A significant number seem to exclusively auto-post from Instagram, and if Facebook isn’t a place where your audience spends time, it can be a good way to make sure there is fresh content for people who spend a lot of time there and might be interested in what you’re doing!

TikTok was fairly consistent in the number of shows that have accounts, a small dip from 61% to 56% – and looking at the median number of followers on these accounts there was a massive jump from about 7000 to over 200,00

80% of TikTok accounts use podcast content on their feeds, and again – those who post, post more. Daily uploads saw a major increase, from 12 to 31% for daily, there were some increases in other frequencies, but the daily change was the biggest.

LinkedIn alone of the social media platforms we looked at, Increased in usage!
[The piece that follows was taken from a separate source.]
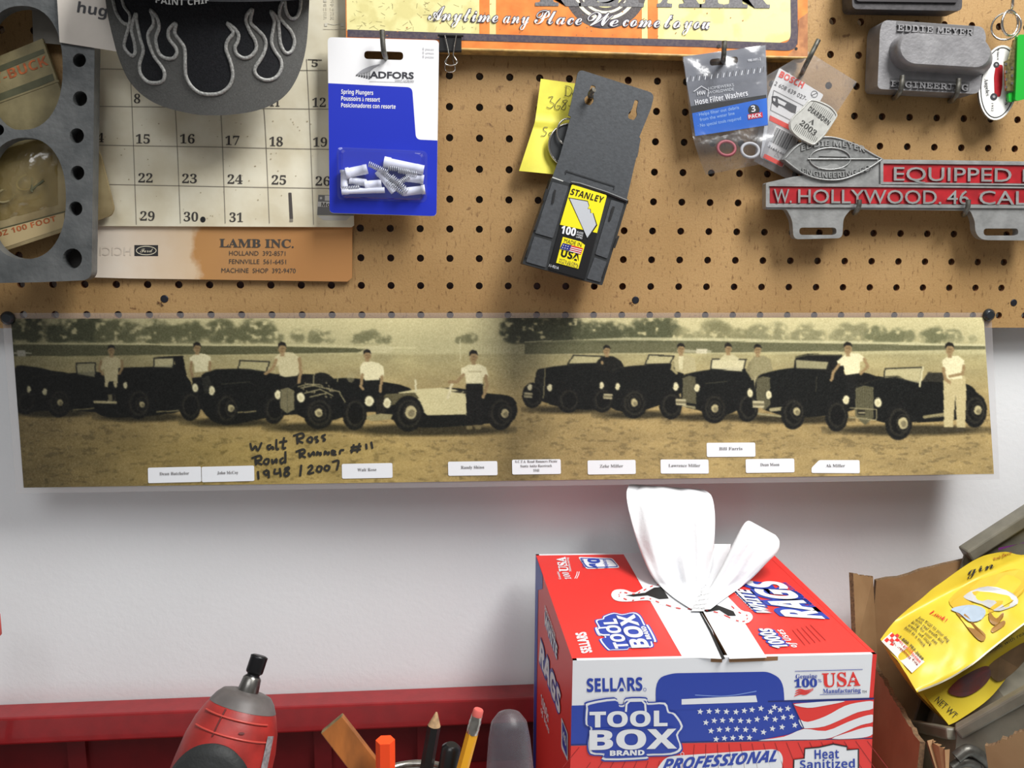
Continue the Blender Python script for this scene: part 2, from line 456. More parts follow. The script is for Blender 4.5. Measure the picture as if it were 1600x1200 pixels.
for i, (x, y) in enumerate(((257, 467), (993, 469), (1584, 473))):
    s = MB(); p = at(x, y, Y=0)
    s.lathe(p + V((0, .004, 0)), p + V((0, -.0006, 0)), [(0, .0030), (.7, .0034), (.9, .0033), (1, .0028)], M('dark_screw', (58, 60, 70), .4, .8), 14)
    s.add([p + V((dx, -.0008, dz)) for dx, dz in ((-.0025, -.0005), (.0025, -.0005), (.0025, .0005), (-.0025, .0005))], [(0, 1, 2, 3)], black)
    for k in range(5):
        a = random.uniform(3.3, 5.3); q = p + V((math.cos(a) * .0050, -.0004, math.sin(a) * .0050))
        s.add([q + V((random.uniform(-.002, .002), random.uniform(-.0006, 0), random.uniform(-.0016, .0016))) for _ in range(3)], [(0, 1, 2)], chip)
    s.build('screw', peg)

# ------------------------------------------------------------------ wall calendar
paper = M('old_calendar_paper', (226, 220, 198), .75, 0, c2=(206, 196, 168), vs=30, bump=.1, bs=90)
pd = M('calendar_ink', (62, 58, 54), .7); pl_ = M('calendar_rule', (128, 122, 110), .7)
def stained():
    m = M('stained_board', (222, 214, 200), .75)
    nt = m.node_tree; bs = nt.nodes['Principled BSDF']; tc = nt.nodes.new('ShaderNodeTexCoord')
    sx = nt.nodes.new('ShaderNodeSeparateXYZ'); nt.links.new(tc.outputs['Object'], sx.inputs[0])
    n = nt.nodes.new('ShaderNodeTexNoise'); n.inputs['Scale'].default_value = 60; n.inputs['Detail'].default_value = 6
    nt.links.new(tc.outputs['Object'], n.inputs['Vector'])
    ad = nt.nodes.new('ShaderNodeMath'); ad.operation = 'MULTIPLY_ADD'; ad.inputs[1].default_value = .035
    nt.links.new(n.outputs['Fac'], ad.inputs[0]); nt.links.new(sx.outputs[0], ad.inputs[2])
    r = nt.nodes.new('ShaderNodeValToRGB'); e = r.color_ramp.elements
    e[0].position = .0; e[0].color = lin((222, 212, 200)); e[1].position = 1; e[1].color = lin((168, 118, 66))
    for pos, c in ((.40, (220, 208, 192)), (.66, (205, 180, 148)), (.69, (176, 128, 74)), (.8, (172, 126, 76))):
        k = e.new(pos); k.color = lin(c)
    mr = nt.nodes.new('ShaderNodeMapRange'); mr.inputs[1].default_value = -.17; mr.inputs[2].default_value = .085
    nt.links.new(ad.outputs[0], mr.inputs[0]); nt.links.new(mr.outputs[0], r.inputs[0]); nt.links.new(r.outputs[0], bs.inputs['Base Color'])
    return m
calo = at(350, 440, Y=-.004); calo.x = -.2485
cal = thing('wall_calendar', 'yellowed wall calendar page with large dates and stained bottom board', 'calendar', calo)
S = Flat(Y=-.0045); b = MB(); bst = stained()
b.slab(S, [(100, 300), (551, 300), (550, 434), (543, 440), (200, 435), (100, 432)], .0015, bst)
b.text(S, 'LAMB INC.', (343, 386), (459, 387), 13, pd, style='serif', bold=.012)
for t, x0, x1, y in (('HOLLAND  392-8571', 358, 446, 399), ('FENNVILLE  561-6451', 358, 447, 412), ('MACHINE  SHOP  392-9470', 346, 462, 426)):
    b.text(S, t, (x0, y), (x1, y + .6), 7.2, pd)
b.flat(S, rect(210, 383, 247, 400), M('logo_black', (40, 38, 40), .6))
b.stroke(S, ell(228.5, 391.5, 15.5, 6.6, 30), 1.1, paper, .0004, True)
b.text(S, 'Ford', (219, 394.5), (239, 394), 6.5, paper, .0004, 'script')
b.text(S, 'HCICI', (205, 399), (156, 399), 13, M('ghost_ink', (206, 194, 178), .8), hv=(0, -13))
b.build('backing_board', cal)
S = Flat(Y=-.0075); b = MB()
b.slab(S, [(96, -60), (538, -60), (545, 60), (553, 352), (549, 355), (150, 353), (104, 352)], .003, paper)
for q in ([(203, 100), (207, 190), (213, 351)], [(270, 120), (275, 190), (282, 349)], [(340, 120), (346, 190), (352, 349)], [(409, 150), (414, 190), (421, 349)], [(479, 92), (484, 190), (490, 351)]):
    b.stroke(S, smooth(q, 4), 1.0, pl_)
for q in ([(110, 107), (205, 108.5), (510, 110)], [(110, 165.5), (340, 168.5), (550, 171)], [(110, 226), (340, 230), (550, 234)], [(110, 287), (340, 291.5), (550, 295)]):
    b.stroke(S, q, 1.0, pl_)
for t, x0, y, x1 in (('4', 152, 222, 162), ('15', 212, 224, 234), ('16', 281, 224, 304), ('17', 352, 226.5, 374), ('18', 421, 228, 442), ('19', 489, 229, 511),
                     ('21', 150, 283, 165), ('22', 216, 285, 238.5), ('23', 284.5, 286, 307.5), ('24', 355.5, 287, 379), ('25', 424.5, 288, 447), ('26', 493, 290, 515.5),
                     ('29', 219, 344.5, 241.5), ('30', 287, 345.5, 309.5), ('31', 358.5, 346.5, 379.5), ('8', 209, 161, 219), ('9', 279, 163, 290), ('10', 348, 165, 370), ('11', 421, 166, 437), ('12', 488, 167, 509), ('5', 487, 104, 496.5)):
    b.text(S, t, (x0, y), (x1, y + .3), 14.2 if t != '5' else 11, pd, style='serif')
b.stroke(S, [(481, 93), (503, 94)], 1.3, pd)
fp = M('faint_print', (196, 190, 172), .7); fp2 = M('fainter_print', (208, 204, 188), .7)
for k, (l, r_) in enumerate((('1', '2'), ('8', '9'), ('15', '16'), ('22', '23'), ('29', '30'))):
    b.text(S, l, (505.5, 3 + k * 6.7), (510.5, 3 + k * 6.7), 4.6, fp); b.text(S, r_, (516, 3.2 + k * 6.7), (522, 3.2 + k * 6.7), 4.6, fp)
b.stroke(S, [(505, 45.5), (540, 45.8)], .8, fp)
b.text(S, 'M', (507, 41), (537, 41), 5, fp2)
b.flat(S, ell(317, 343, 4.2, 4.6), black)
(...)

It was modest, from 74% to 77%, but the posting frequency is way, way up.

Daily posts have increased from 10% to 22% of the shows using the platform, and multiple posts per week have increased from 11% to 28%. Multiple daily is about the same – those who post a lot, post a lot.

Final Notes

Social Media Strategy According to the Data

  • Create a YouTube Channel and put full episodes on it – in live or audiogram format.
  • Use playlists and the podcast feature, and use podcast clips in your shorts.
  • Utilize Instagram/Facebook, and LinkedIn to promote your episodes.

Posting Frequency

  • Instagram: Daily
  • Facebook: Daily (Duplicate from Insta!)
  • LinkedIn: 2-3 Times per week

(If you’re creating videograms anyway, might as well pop them on TikTok…)

Key Takeaways

Your strategy should be based on your business goals, but all things being equal:

  • Release weekly.
  • Record the video of episodes for promotional purposes.
  • Consistently engage on social media
  • Use a headshot in your cover art.
  • Have guests at least sometimes.
  • Do a live intro and outro with music bed.
  • Make notes at least 1-3 paragraphs.
  • Include guests’ names in titles, and consider a formula.
  • Ask listeners directly for the engagement you want.